- Dataset extract -
-- START --

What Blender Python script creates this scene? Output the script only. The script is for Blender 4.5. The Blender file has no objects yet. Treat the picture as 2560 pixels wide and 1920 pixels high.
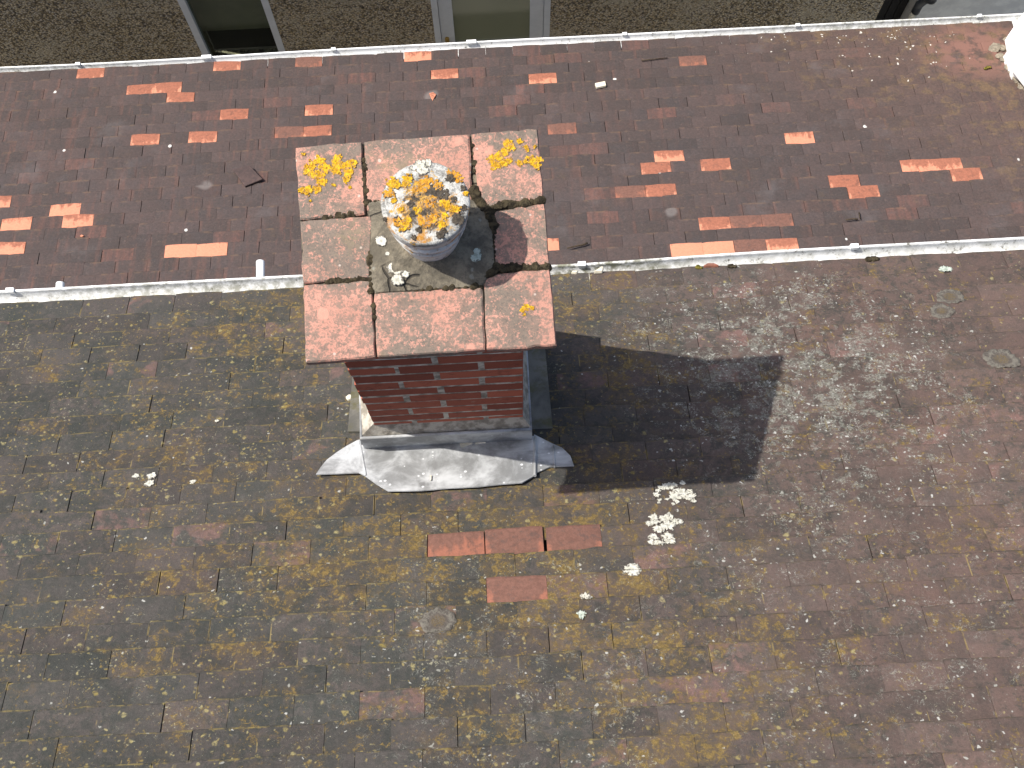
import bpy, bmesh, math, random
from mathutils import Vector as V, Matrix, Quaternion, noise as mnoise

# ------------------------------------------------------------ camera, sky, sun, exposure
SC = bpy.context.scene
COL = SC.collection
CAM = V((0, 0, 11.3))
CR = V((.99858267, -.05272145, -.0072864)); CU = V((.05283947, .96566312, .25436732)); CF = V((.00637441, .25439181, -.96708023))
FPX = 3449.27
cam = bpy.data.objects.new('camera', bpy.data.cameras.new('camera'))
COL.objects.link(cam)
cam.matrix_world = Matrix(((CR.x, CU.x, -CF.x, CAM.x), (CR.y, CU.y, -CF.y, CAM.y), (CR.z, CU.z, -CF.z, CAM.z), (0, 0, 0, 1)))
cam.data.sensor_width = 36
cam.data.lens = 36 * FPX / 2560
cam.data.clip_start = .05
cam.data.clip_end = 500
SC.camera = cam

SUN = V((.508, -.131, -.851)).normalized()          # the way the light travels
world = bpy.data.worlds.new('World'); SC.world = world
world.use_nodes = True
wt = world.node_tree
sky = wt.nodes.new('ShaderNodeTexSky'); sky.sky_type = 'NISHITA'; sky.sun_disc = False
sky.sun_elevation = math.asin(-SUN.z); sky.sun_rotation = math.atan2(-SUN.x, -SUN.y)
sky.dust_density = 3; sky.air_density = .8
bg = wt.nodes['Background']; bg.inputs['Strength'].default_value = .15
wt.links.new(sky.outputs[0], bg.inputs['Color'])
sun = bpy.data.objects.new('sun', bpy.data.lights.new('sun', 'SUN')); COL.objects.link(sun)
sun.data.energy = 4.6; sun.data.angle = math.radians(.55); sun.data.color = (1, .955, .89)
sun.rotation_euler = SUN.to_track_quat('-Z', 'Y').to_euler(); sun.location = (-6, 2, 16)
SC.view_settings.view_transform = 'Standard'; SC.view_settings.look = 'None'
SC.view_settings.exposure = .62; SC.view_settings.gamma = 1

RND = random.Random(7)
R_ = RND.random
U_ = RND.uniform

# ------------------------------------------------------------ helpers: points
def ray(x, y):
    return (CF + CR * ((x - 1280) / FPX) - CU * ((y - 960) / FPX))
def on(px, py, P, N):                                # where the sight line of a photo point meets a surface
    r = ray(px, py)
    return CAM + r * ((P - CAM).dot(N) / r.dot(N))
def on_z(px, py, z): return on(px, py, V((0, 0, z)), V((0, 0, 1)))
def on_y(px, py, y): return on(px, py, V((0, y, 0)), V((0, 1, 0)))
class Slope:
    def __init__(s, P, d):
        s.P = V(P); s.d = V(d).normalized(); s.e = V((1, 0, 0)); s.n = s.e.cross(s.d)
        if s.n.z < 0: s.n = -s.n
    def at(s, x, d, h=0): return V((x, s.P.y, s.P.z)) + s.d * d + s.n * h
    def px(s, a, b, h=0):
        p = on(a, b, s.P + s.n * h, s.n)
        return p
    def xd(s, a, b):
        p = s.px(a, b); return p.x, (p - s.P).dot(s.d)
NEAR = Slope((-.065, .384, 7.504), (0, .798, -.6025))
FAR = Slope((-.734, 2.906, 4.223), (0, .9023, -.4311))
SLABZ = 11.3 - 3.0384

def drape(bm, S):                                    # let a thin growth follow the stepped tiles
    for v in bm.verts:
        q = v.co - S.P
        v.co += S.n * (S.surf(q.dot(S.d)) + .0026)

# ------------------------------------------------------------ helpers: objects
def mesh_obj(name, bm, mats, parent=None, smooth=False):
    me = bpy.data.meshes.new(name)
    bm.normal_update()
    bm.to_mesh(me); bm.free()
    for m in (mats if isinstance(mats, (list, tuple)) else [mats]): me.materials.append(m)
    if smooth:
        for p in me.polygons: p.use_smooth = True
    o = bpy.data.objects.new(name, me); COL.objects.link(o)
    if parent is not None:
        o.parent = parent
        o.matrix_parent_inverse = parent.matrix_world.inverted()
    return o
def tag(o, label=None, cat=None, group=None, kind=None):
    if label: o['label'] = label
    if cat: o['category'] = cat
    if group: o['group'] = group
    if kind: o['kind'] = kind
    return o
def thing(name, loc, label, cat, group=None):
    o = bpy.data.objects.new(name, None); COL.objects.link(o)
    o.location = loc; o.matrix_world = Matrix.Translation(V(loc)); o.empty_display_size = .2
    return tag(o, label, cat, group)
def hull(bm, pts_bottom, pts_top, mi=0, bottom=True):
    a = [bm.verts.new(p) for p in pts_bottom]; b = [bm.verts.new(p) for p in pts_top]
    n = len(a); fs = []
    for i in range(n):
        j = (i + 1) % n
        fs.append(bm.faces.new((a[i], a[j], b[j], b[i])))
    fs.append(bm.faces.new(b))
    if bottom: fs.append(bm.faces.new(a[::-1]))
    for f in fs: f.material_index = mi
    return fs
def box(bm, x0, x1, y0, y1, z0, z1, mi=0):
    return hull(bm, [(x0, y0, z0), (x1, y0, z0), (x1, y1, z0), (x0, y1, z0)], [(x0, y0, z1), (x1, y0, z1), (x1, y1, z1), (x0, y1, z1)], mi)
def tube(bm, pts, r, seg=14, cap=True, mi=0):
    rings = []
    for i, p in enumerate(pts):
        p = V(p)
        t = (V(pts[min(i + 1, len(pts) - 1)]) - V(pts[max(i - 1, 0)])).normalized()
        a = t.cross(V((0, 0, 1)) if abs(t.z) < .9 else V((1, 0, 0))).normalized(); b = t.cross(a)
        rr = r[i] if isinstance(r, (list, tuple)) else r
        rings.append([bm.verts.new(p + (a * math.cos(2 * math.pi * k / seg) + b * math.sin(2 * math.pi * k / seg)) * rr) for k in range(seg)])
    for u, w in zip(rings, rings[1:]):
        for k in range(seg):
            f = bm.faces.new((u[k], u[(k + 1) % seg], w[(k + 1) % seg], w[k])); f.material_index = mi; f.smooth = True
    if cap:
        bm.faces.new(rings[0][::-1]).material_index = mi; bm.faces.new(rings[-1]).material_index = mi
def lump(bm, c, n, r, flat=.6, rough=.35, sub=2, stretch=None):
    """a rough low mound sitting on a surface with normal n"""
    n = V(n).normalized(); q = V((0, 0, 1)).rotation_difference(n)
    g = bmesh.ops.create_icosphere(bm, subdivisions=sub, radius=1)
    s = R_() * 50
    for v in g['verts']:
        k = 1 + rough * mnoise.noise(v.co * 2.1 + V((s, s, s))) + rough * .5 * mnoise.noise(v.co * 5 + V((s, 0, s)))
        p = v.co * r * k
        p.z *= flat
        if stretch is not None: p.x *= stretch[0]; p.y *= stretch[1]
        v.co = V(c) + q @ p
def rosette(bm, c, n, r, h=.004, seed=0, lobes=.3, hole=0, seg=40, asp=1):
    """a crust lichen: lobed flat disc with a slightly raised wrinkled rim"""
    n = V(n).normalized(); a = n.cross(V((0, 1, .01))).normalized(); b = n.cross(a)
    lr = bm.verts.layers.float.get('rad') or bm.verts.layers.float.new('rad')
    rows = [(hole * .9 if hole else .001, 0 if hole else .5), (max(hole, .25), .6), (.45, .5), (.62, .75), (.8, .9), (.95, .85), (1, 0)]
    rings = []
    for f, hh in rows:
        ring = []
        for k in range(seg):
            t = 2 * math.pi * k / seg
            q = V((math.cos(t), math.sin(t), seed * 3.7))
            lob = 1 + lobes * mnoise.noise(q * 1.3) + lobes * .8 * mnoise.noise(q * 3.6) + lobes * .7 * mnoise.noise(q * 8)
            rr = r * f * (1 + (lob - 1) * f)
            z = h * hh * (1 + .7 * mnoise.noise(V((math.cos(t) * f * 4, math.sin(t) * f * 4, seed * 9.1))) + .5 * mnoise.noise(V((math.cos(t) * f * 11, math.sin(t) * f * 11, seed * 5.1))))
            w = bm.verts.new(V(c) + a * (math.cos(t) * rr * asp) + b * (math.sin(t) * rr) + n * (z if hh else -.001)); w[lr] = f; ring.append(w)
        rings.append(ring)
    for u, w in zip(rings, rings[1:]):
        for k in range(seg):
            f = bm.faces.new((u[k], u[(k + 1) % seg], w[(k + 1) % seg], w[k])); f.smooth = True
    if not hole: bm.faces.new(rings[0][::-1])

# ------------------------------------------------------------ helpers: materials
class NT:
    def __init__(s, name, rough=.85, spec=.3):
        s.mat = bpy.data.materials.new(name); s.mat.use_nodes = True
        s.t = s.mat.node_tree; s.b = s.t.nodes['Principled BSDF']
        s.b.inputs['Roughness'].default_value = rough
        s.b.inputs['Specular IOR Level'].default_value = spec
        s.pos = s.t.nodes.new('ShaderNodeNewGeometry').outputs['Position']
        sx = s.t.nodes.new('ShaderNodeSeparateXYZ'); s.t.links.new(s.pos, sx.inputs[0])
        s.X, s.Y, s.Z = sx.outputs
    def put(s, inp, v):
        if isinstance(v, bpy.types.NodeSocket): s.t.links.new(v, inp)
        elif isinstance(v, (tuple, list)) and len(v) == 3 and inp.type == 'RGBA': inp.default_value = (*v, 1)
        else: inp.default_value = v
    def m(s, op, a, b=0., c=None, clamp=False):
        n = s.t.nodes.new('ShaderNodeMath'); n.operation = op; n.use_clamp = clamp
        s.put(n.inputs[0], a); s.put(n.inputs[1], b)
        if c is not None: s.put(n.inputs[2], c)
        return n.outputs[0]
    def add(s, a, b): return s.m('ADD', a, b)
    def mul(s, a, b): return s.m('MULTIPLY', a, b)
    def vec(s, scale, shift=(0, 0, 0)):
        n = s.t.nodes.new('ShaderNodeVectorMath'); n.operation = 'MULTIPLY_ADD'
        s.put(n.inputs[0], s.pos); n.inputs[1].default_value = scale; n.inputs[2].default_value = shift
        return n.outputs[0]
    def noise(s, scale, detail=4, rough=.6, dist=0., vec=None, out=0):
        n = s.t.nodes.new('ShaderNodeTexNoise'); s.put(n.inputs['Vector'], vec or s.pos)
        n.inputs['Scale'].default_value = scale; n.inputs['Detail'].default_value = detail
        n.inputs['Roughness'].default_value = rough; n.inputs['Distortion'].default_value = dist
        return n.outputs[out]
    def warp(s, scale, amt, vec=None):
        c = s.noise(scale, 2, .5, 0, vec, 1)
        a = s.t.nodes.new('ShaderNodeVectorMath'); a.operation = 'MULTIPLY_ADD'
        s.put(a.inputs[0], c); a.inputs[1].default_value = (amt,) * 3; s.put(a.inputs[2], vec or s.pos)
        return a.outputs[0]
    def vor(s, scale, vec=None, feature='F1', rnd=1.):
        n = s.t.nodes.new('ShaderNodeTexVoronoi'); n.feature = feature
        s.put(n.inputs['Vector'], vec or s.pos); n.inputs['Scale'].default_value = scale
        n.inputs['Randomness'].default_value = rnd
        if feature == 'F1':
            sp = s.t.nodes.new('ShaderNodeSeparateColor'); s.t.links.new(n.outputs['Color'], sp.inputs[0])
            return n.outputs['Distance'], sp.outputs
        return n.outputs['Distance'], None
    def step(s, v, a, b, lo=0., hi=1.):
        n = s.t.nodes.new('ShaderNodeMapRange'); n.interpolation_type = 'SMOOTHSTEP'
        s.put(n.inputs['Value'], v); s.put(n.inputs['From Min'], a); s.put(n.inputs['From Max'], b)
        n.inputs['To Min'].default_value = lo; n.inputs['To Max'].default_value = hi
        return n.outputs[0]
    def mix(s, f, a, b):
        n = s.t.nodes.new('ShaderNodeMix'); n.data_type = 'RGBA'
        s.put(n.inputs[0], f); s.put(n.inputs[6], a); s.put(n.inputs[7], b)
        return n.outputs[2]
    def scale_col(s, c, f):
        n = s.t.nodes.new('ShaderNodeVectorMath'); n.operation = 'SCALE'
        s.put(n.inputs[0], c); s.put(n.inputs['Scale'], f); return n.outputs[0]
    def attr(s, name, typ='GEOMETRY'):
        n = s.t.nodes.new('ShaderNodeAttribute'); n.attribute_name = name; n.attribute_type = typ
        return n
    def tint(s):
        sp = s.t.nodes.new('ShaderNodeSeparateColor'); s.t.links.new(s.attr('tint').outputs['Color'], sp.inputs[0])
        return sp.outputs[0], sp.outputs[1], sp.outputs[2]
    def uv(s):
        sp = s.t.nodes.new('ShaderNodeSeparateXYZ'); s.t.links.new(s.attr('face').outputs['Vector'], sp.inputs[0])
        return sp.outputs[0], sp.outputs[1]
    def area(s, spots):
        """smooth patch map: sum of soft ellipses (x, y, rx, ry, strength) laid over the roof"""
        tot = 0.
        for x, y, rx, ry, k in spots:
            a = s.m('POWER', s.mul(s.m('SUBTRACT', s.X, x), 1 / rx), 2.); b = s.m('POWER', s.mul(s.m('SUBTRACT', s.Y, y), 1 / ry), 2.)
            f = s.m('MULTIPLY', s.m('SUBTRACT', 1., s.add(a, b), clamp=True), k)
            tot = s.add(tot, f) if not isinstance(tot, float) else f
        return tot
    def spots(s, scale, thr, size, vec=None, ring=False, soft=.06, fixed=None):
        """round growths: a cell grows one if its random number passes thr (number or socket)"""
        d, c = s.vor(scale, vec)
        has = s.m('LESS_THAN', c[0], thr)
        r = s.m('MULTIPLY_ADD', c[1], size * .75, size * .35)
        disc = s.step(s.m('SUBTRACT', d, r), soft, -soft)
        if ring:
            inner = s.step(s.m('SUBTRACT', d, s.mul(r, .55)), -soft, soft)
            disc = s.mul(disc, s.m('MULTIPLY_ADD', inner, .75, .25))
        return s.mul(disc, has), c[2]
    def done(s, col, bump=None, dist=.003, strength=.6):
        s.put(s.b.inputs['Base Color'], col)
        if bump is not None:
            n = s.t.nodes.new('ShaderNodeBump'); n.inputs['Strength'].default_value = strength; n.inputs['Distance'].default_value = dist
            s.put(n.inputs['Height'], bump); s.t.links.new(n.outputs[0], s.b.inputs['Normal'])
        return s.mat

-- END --

- Instruction -
Pictures are excluded; extract exactly the lines from the start of the data through the line that holds "from mathutils import", both ends included.

- Solution -
What Blender Python script creates this scene? Output the script only. The script is for Blender 4.5. The Blender file has no objects yet. Treat the picture as 2560 pixels wide and 1920 pixels high.
import bpy, bmesh, math, random
from mathutils import Vector as V, Matrix, Quaternion, noise as mnoise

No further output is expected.